## Recorded information
- - - -

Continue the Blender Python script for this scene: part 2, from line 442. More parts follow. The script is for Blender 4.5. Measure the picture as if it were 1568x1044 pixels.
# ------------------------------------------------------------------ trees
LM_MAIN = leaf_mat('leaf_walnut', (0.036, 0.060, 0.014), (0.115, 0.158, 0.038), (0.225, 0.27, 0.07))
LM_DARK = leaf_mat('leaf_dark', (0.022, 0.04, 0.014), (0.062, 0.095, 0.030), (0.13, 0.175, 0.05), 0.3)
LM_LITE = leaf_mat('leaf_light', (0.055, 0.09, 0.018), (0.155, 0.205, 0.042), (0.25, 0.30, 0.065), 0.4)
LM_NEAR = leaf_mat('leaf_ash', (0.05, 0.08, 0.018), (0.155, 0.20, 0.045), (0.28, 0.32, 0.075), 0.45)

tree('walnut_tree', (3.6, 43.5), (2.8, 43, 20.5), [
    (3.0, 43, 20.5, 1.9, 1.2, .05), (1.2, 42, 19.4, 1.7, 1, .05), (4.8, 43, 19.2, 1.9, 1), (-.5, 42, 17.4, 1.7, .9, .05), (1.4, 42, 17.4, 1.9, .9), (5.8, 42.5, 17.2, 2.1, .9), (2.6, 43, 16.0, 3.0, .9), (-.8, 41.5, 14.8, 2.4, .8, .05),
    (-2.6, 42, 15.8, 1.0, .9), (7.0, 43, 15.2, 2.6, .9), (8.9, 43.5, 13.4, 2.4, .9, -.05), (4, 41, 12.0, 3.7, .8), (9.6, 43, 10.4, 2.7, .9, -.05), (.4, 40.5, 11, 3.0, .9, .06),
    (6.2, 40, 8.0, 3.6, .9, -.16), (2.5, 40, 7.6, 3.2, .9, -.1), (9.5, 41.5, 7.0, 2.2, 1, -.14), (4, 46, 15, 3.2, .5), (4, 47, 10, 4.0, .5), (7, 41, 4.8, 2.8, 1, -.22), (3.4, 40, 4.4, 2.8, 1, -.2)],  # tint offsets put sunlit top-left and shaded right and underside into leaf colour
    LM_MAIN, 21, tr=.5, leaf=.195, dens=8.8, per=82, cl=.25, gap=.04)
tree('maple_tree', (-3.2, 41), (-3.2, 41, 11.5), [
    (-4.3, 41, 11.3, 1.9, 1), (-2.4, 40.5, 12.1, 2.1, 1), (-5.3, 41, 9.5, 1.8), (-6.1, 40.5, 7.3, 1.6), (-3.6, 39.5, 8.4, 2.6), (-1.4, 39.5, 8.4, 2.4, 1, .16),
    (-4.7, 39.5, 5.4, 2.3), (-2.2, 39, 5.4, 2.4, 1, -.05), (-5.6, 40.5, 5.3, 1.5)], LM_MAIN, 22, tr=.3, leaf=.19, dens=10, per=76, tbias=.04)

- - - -

All of the data needs to be reproduced exactly, with no line missing.

## Result below
Continue the Blender Python script for this scene: part 2, from line 442. More parts follow. The script is for Blender 4.5. Measure the picture as if it were 1568x1044 pixels.
# ------------------------------------------------------------------ trees
LM_MAIN = leaf_mat('leaf_walnut', (0.036, 0.060, 0.014), (0.115, 0.158, 0.038), (0.225, 0.27, 0.07))
LM_DARK = leaf_mat('leaf_dark', (0.022, 0.04, 0.014), (0.062, 0.095, 0.030), (0.13, 0.175, 0.05), 0.3)
LM_LITE = leaf_mat('leaf_light', (0.055, 0.09, 0.018), (0.155, 0.205, 0.042), (0.25, 0.30, 0.065), 0.4)
LM_NEAR = leaf_mat('leaf_ash', (0.05, 0.08, 0.018), (0.155, 0.20, 0.045), (0.28, 0.32, 0.075), 0.45)

tree('walnut_tree', (3.6, 43.5), (2.8, 43, 20.5), [
    (3.0, 43, 20.5, 1.9, 1.2, .05), (1.2, 42, 19.4, 1.7, 1, .05), (4.8, 43, 19.2, 1.9, 1), (-.5, 42, 17.4, 1.7, .9, .05), (1.4, 42, 17.4, 1.9, .9), (5.8, 42.5, 17.2, 2.1, .9), (2.6, 43, 16.0, 3.0, .9), (-.8, 41.5, 14.8, 2.4, .8, .05),
    (-2.6, 42, 15.8, 1.0, .9), (7.0, 43, 15.2, 2.6, .9), (8.9, 43.5, 13.4, 2.4, .9, -.05), (4, 41, 12.0, 3.7, .8), (9.6, 43, 10.4, 2.7, .9, -.05), (.4, 40.5, 11, 3.0, .9, .06),
    (6.2, 40, 8.0, 3.6, .9, -.16), (2.5, 40, 7.6, 3.2, .9, -.1), (9.5, 41.5, 7.0, 2.2, 1, -.14), (4, 46, 15, 3.2, .5), (4, 47, 10, 4.0, .5), (7, 41, 4.8, 2.8, 1, -.22), (3.4, 40, 4.4, 2.8, 1, -.2)],  # tint offsets put sunlit top-left and shaded right and underside into leaf colour
    LM_MAIN, 21, tr=.5, leaf=.195, dens=8.8, per=82, cl=.25, gap=.04)
tree('maple_tree', (-3.2, 41), (-3.2, 41, 11.5), [
    (-4.3, 41, 11.3, 1.9, 1), (-2.4, 40.5, 12.1, 2.1, 1), (-5.3, 41, 9.5, 1.8), (-6.1, 40.5, 7.3, 1.6), (-3.6, 39.5, 8.4, 2.6), (-1.4, 39.5, 8.4, 2.4, 1, .16),
    (-4.7, 39.5, 5.4, 2.3), (-2.2, 39, 5.4, 2.4, 1, -.05), (-5.6, 40.5, 5.3, 1.5)], LM_MAIN, 22, tr=.3, leaf=.19, dens=10, per=76, tbias=.04)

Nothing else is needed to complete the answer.